The cryptic communications from employers during the hiring process can be confusing. Candidates often second-guess themselves over and again as they try to understand where they are left standing in the hiring process. The fact that messages from hiring managers often seem to contradict their actions only makes things worse.

There is no magic pill or secret sauce to get behind the scenes and tell with certainty what the hiring team thinks about your candidacy. Instead, explaining some standard-issue responses, often subliminal meanings, would be helpful.

We have more applicants to interview

When a hiring team tells you that they have more people to interview and will get back to you as soon as they complete the process, that is usually a well-intentioned message acknowledging a lengthy hiring process.

In the meantime, send the hiring manager a personalized email, thanking them for their time and consideration. I recommend including a summary of highlights from your interview as a subtle reminder of why you are qualified for the job. If you are still waiting to hear from them within two weeks, I recommend reaching out to let them know that you continue to be interested. I strongly encourage candidates to continue networking, applying, and interviewing with other companies while waiting.

A different candidate was a better match for the position

When recruiters or hiring managers reject candidates, they use neutral-sounding language to communicate their decisions. It tends to be polite and protects the company from potential legal repercussions. While the hiring manager may need to be more enthusiastic or forthcoming about offering feedback, I suggest asking if they would be willing to provide any suggestions to help as you continue your job search. Additionally, if you believe you could have done better in the interview, you could ask a career coach to help you prepare for future discussions.
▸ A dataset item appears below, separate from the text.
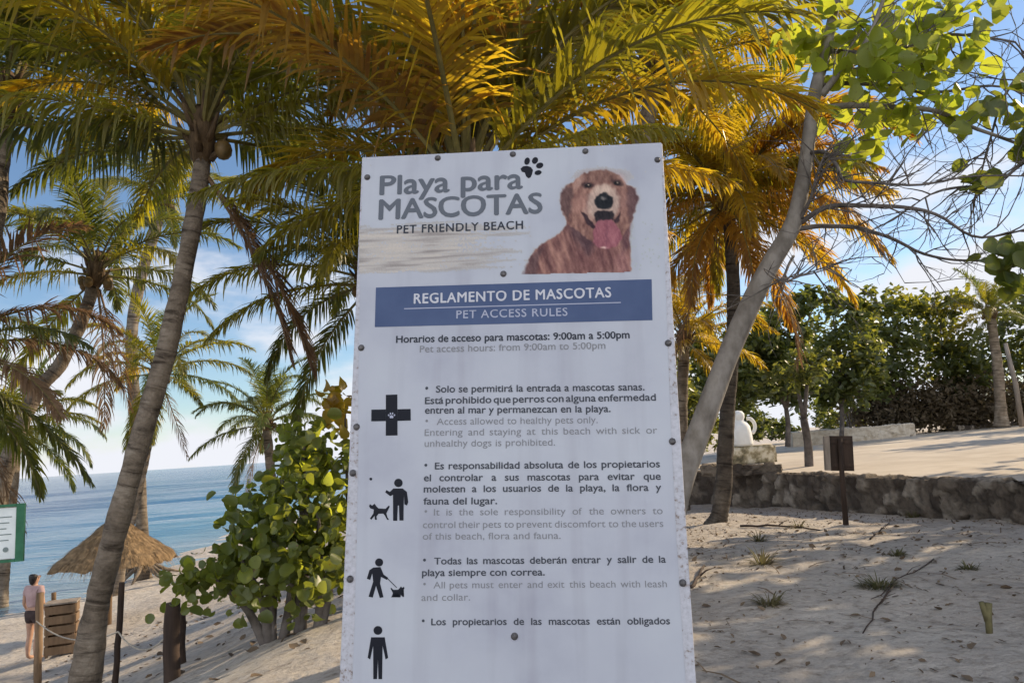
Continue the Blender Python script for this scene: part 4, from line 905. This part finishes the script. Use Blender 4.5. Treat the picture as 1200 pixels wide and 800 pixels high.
M['stump'] = noisy('stump', [(.3, (.06, .055, .025)), (.7, (.15, .13, .06))], 9, 6, .9, .5)
tag(mb.build('cut_stump', M['stump'], None, True), 'short olive cut stump standing in the sand at lower right', 'stump')

# ------------------------------------------------------------------ the notice board
def ray(px, py): return np.array([(px - 600) / FPX, (400 - py) / FPX, -1.0])
TL, TR, BRc, BL = (424, 184), (776, 166), (812, 735), (400, 735.5)
def isect(a, b, c, d):
    h = lambda p: np.array([*p, 1.0]); r = np.cross(np.cross(h(a), h(b)), np.cross(h(c), h(d))); return r[:2] / r[2]
va = ray(*isect(TL, BL, TR, BRc)); va /= np.linalg.norm(va)
ua = -ray(*isect(TL, TR, BL, BRc)); ua /= np.linalg.norm(ua)
ua = ua - va * ua.dot(va); ua /= np.linalg.norm(ua); na = np.cross(ua, va)
S0 = ray(*TL) * 2.1
def sxy(px, py):
    r = ray(px, py); t = S0.dot(na) / r.dot(na); q = r * t - S0; return q.dot(ua), q.dot(va)
SM = CAMM @ Matrix(((ua[0], va[0], na[0], S0[0]), (ua[1], va[1], na[1], S0[1]), (ua[2], va[2], na[2], S0[2]), (0, 0, 0, 1)))
BW = sxy(*TR)[0]; BH = -sxy(604, 860)[1]
board = bpy.data.objects.new('notice_board', None); COL.objects.link(board); board.matrix_world = SM
tag(board, 'large white pet beach rules board with a dog picture and screws along its edges', 'notice board')
def spart(name, me, mats, smooth=False, parent=None, z=0):
    for m_ in (mats if isinstance(mats, (list, tuple)) else [mats]): me.materials.append(m_)
    if smooth: me.polygons.foreach_set('use_smooth', [True] * len(me.polygons))
    o = bpy.data.objects.new(name, me); COL.objects.link(o); o.parent = parent or board; o.location = (0, 0, z); return o
SIGNPX = (170, 177, 192); SIGNALB = .41
def alb(c):
    a, b_ = s2l(c), s2l(SIGNPX); return tuple(min(.85, SIGNALB * x / y) for x, y in zip(a, b_))
def signmat():
    m, nt, b, out = newmat('sign_panel'); L = nt.links.new
    tcn = nd(nt, 'ShaderNodeTexCoord'); v = tcn.outputs['Object']
    n1 = nd(nt, 'ShaderNodeTexNoise', {'Scale': 3.0, 'Detail': 6.0, 'Roughness': .55}); L(v, n1.inputs['Vector'])
    mp2 = nd(nt, 'ShaderNodeMapping', {'Scale': (16, 1.0, 1)}); L(v, mp2.inputs[0])
    n2 = nd(nt, 'ShaderNodeTexNoise', {'Scale': 1.0, 'Detail': 5.0}); L(mp2.outputs[0], n2.inputs['Vector'])
    r1 = ramp(nt, n1.outputs['Fac'], [(.28, (.315, .325, .375)), (.5, (.39, .405, .445)), (.72, (.425, .445, .475))])
    r2 = ramp(nt, n2.outputs['Fac'], [(.28, (.82, .80, .81)), (.5, (1, 1, 1))])
    mu = nd(nt, 'ShaderNodeMix', {'Factor': .6}, data_type='RGBA', blend_type='MULTIPLY'); L(r1.outputs[0], mu.inputs['A']); L(r2.outputs[0], mu.inputs['B'])
    L(mu.outputs['Result'], b.inputs['Base Color']); b.inputs['Roughness'].default_value = .36; b.inputs['Specular IOR Level'].default_value = .3
    return m
M['sign_panel'] = signmat()
def stripmat():
    m, nt, b, out = newmat('rusty_white_metal'); L = nt.links.new
    tcn = nd(nt, 'ShaderNodeTexCoord'); v = tcn.outputs['Object']
    n1 = nd(nt, 'ShaderNodeTexNoise', {'Scale': 75.0, 'Detail': 6.0, 'Roughness': .7}); L(v, n1.inputs['Vector'])
    n3 = nd(nt, 'ShaderNodeTexNoise', {'Scale': 9.0, 'Detail': 4.0}); L(v, n3.inputs['Vector'])
    ad = nd(nt, 'ShaderNodeMath', operation='MULTIPLY_ADD'); L(n3.outputs['Fac'], ad.inputs[0]); ad.inputs[1].default_value = .35; L(n1.outputs['Fac'], ad.inputs[2])
    r1 = ramp(nt, ad.outputs[0], [(.47, (.13, .095, .075)), (.53, (.26, .22, .20)), (.60, (.38, .38, .405)), (.8, (.46, .46, .49))])
    L(r1.outputs[0], b.inputs['Base Color']); b.inputs['Roughness'].default_value = .6
    return m
M['rusty'] = stripmat()
M['steel'] = noisy('steel', [(.3, (.05, .047, .047)), (.7, (.14, .13, .125))], 60, 3, .4, .1)
M['galv'] = noisy('galv', [(.3, (.28, .28, .27)), (.7, (.42, .42, .41))], 12, 4, .5, .1)
# sheet-metal panel, with folded edge, print face laid on it
mb = MB()
mb.box((BW / 2, -BH / 2, -.008), (BW, BH, .014)); o = spart('panel', mb.mesh('panel'), M['rusty'])
bv = o.modifiers.new('bev', 'BEVEL'); bv.width = .003; bv.segments = 2
FACE = [(425.5, 185), (600, 176.2), (774.5, 167.4), (779, 300), (783, 420), (787, 520), (792, 620), (799, 735), (807, 850), (600, 850), (411, 850), (415.5, 735), (418, 640), (420, 540), (420, 440), (422, 320)]
def flat_mesh(name, polys, z, thick=.0006):
    mb = MB()
    for poly in polys:
        n = len(poly); b0 = len(mb.v)
        mb.add([(x, y, z) for x, y in poly], [tuple(range(n))])
    me = mb.mesh(name); bm = bmesh.new(); bm.from_mesh(me); bmesh.ops.triangulate(bm, faces=bm.faces[:]); bmesh.ops.recalc_face_normals(bm, faces=bm.faces[:])
    for f_ in bm.faces:
        if f_.normal.z < 0: f_.normal_flip()
    bm.to_mesh(me); bm.free(); return me
spart('print_sheet', flat_mesh('print_sheet', [[sxy(*p) for p in FACE]], .0006), M['sign_panel'])
for px in (455, 745):
    mb = MB(); u0, v0 = sxy(px, 450); mb.box((u0, -BH / 2 - .3, -.045), (.06, BH + .5, .06)); spart('post', mb.mesh('post'), M['galv'])
for k in range(3):
    mb = MB(); mb.box((BW / 2, -.08 - k * .62, -.0265), (BW - .04, .04, .02)); spart('rail', mb.mesh('rail'), M['galv'])
for (px, py) in [(430.5, 208), (513, 185.5), (601, 181), (686, 177.5), (770.5, 187.5), (590, 321), (423.5, 407.5), (783, 402), (418, 500), (413.6, 554), (410.4, 678), (787.8, 517), (800, 682.5), (603, 745)]:
    u0, v0 = sxy(px, py); mb = MB(); mb.tube([(u0, v0, 0), (u0, v0, .003), (u0, v0, .006), (u0, v0, .0065)], [.0068, .0068, .005, .0025], 10); mb.tube([(u0, v0, .0005), (u0, v0, .0015)], [.009, .009], 12)
    spart('screw', mb.mesh('screw'), M['steel'], True)

# lettering
def ink(name, c, rough=.45):
    return plain(name, alb(c), rough, .12)
M['ink_title'] = ink('ink_title', (92, 101, 118)); M['ink_dark'] = ink('ink_dark', (52, 58, 72)); M['ink_text'] = ink('ink_text', (66, 72, 86)); M['ink_grey'] = ink('ink_grey', (124, 130, 144)); M['ink_black'] = ink('ink_black', (24, 28, 40))
M['ink_white'] = ink('ink_white', (186, 194, 216)); M['ink_pale'] = ink('ink_pale', (160, 170, 202))
M['band_blue'] = noisy('band_blue', [(.3, alb((60, 78, 120))), (.7, alb((74, 92, 134)))], 5, 5, .4, 0, spec=.15)
_tcache = {}; WARP = True
def glyph_mesh(s, bold, sp=1.0):
    k = (s, bold, sp)
    if k in _tcache: return _tcache[k]
    cu = bpy.data.curves.new('t', 'FONT'); cu.body = s; cu.size = 1; cu.offset = 0; cu.space_character = sp; cu.resolution_u = 4; cu.fill_mode = 'FRONT'
    ob = bpy.data.objects.new('t', cu); COL.objects.link(ob); dg = bpy.context.evaluated_depsgraph_get(); dg.update()
    me = bpy.data.meshes.new_from_object(ob.evaluated_get(dg))
    v = np.zeros(len(me.vertices) * 3); me.vertices.foreach_get('co', v); v = v.reshape(-1, 3)[:, :2]
    fs = [tuple(p.vertices) for p in me.polygons]
    bpy.data.objects.remove(ob); bpy.data.curves.remove(cu); bpy.data.meshes.remove(me)
    XH = .5
    y = v[:, 1]; xh, ch = .46 * 1.0, .70
    v[:, 1] = np.where(y <= 0, y, np.where(y < xh, y * 1.12, xh * 1.12 + (y - xh) * ((ch - xh * 1.12) / (ch - xh)))) if WARP else y
    _tcache[k] = (v, fs); return _tcache[k]
CAPH = None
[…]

Your resume will remain on file for six months

Hiring managers and recruiters are usually sincere when telling you they plan to keep your resume on file. However, stay in contact, so you are top of mind as other positions become available. As a side note, if you apply through a centralized applicant tracking system, be cautious of repetitive or multiple attempts.

Inquiries about references, non-compete agreements, and notice periods

When a recruiter asks you for references and raises questions about notice, non-compete agreements, and where else you are interviewing, it is usually a positive sign that they are interested in hiring you. While you cannot and should wait to give notice to your current employer, you can generally be confident enough of your chances. If you still need to, start deciding who your references will be and notify them that they could get called. You could also begin to work out what your compensation expectations are. Next, you need to decide what kind of compensation you would consider ideal and what would be a dealbreaker.

References to being overqualified

Hiring managers discussing a candidate being overqualified can signify age bias. They may also genuinely worry about how someone of your expertise might become bored. At other times, talking about being overqualified can be “code,” which means you may be too expensive for them.

Employers tend to be wary of hiring people who want to quit before long. If you are older than the average applicant or have more experience, you should be prepared to discuss why the position you applied for makes sense. For example, you may have decided that being a manager was not suitable for you, and you wanted to be an independent contributor. There are many legitimate reasons why people in professional positions sometimes need to step back. If you have one, talking about it in detail can help you calm any worries the recruiter may have.

Nonverbal signs

Sometimes, the actions and nonverbal cues you notice during the interview may tell you more about where you stand than actual messages from the hiring manager. For example, if they take detailed notes when they interview you or take the time to show you around the office, introducing you to other employees, that is usually an indicator that you are a top choice. While you could allow yourself to be confident, it is essential to remember that it is never over until it is over. An internal candidate may come forward, higher management may announce a hiring freeze, or there may be a surprise negative trend in the industry. Therefore, continuing your job search elsewhere is essential, even as you remain confident.

Getting ghosted

No matter what stage of the hiring process you may be at, complete silence from the company isn’t a good sign for your chances or the company’s way of treating people. Unfortunately, many companies choose the easy way out of an awkward situation and ignore applicants they do not plan to hire.

You can express your continued interest in the job a week after the interview and a few days later. Sometimes, when a company wants to make sure that a different candidate is genuinely willing to accept the job before they reject all others, they tend to take their time replying to them about their chances.

It can be hard to know what happens behind closed doors. It can help to understand what different messages mean, however. In general, if multiple companies drop you, it could help to hire a career coach and find out what you could do differently.